Mortgage applications improved for the first time in four weeks. As rates ascended to the highest level in seven years, more prospective borrowers opted for an adjustable-rate.
New applications for residential loans submitted to retail lenders during the week ended Sept. 14 rose from a week prior by a seasonally adjusted 1.6 percent.
Mortgage application activity is based on the Market Composite Index, which jumped 12 percent versus the seven days that included Labor Day when no adjustments are made.
Reporting the index Wednesday was the Mortgage Bankers Association, which derived the data from its Weekly Mortgage Applications Survey.
A 4 percent increase was recorded for refinance applications, which made up 39.0 percent of applications. Refinance share
widened from 37.8 percent in last week’s report but was far more narrow than 52.1 percent in the report from a year ago.

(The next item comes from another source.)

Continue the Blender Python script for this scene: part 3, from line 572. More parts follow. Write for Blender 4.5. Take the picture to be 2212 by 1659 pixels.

Hardly any change was recorded for purchase applications on a seasonally adjusted basis. But the category jumped 9 percent without the adjustments and was 4 percent better than the week ended Sept. 15, 2017.
The share of applications that were for loans insured by the Federal Housing Administration widened to 10.6 percent from 10.4 percent during the week ended Sept. 7 and was also fatter than 9.9 percent the same week last year.
Applications for mortgages guaranteed by the Department of Veterans Affairs
made up a 10th of the seven-day total, thinning from 10.5 percent a week earlier an 10.1 percent a year earlier.
Of all applications submitted, 6.5 percent were for adjustable-rate mortgages, a more broad share than 6.4 percent in the preceding seven-day period
but more narrow than 6.8 percent in the same seven days during 2017.
Jumbo interest rates were 11 basis points lower than conforming rates — which were the highest they’ve been since April 2011. The spread was trimmed from 12 BPS a week previous but has more than doubled compared to 5 BPS a year previous.